Podemos ir além, afirmando que a animação é para adultos, mas as crianças acabam usufruindo destas criações. Até mesmo os filmes de Walt Disney e Hanna Barbera não são filmes especificamente para crianças, pois essas produções animadas apresentam personagens com dificuldades em relação à vida cotidiana, temas e problemas de adultos. Muitas vezes as discussões que podem estar presentes num roteiro de um filme animado passam despercebidas pelas crianças.
Série animada para crianças?
Assim, pode-se findar que ainda exista este preconceito, podendo ser relacionado a uma questão cultural, que associa o cinema de animação como “coisa de criança”. É importante avaliar a história do cinema de animação e perceber que no seu primeiro momento, a grande maioria do público era de adultos que desfrutavam das obras animadas no cinema. E de um modo geral, a técnica de animação consegue agregar distintos públicos para a exibição de seus filmes animados.
Túmulo dos Vaga-lumes (1988) narrativa infantil?
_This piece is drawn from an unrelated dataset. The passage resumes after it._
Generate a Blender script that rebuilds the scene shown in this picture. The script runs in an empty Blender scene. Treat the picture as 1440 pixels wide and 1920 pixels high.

Portanto, passou da hora de nós mesmos acabarmos com generalização de que os filmes são exclusivos para crianças. E se aquele filme animado tão esperado vai lançar no cinema ou até mesmo aquele desenho animado que fez parte da sua infância e adolescência vai ganhar uma nova temporada, porque não assumirmos que gostamos dessas produções e vamos conferir sem o peso na consciência de que ela seria voltada apenas para um público. O importante é ter o discernimento e saber avaliar a qualidade dos filmes e desenhos animados, e as discussões que podem ser abordadas a partir desses produtos.

E você leitor acredita que o cinema de animação realmente seja uma “coisa de criança”?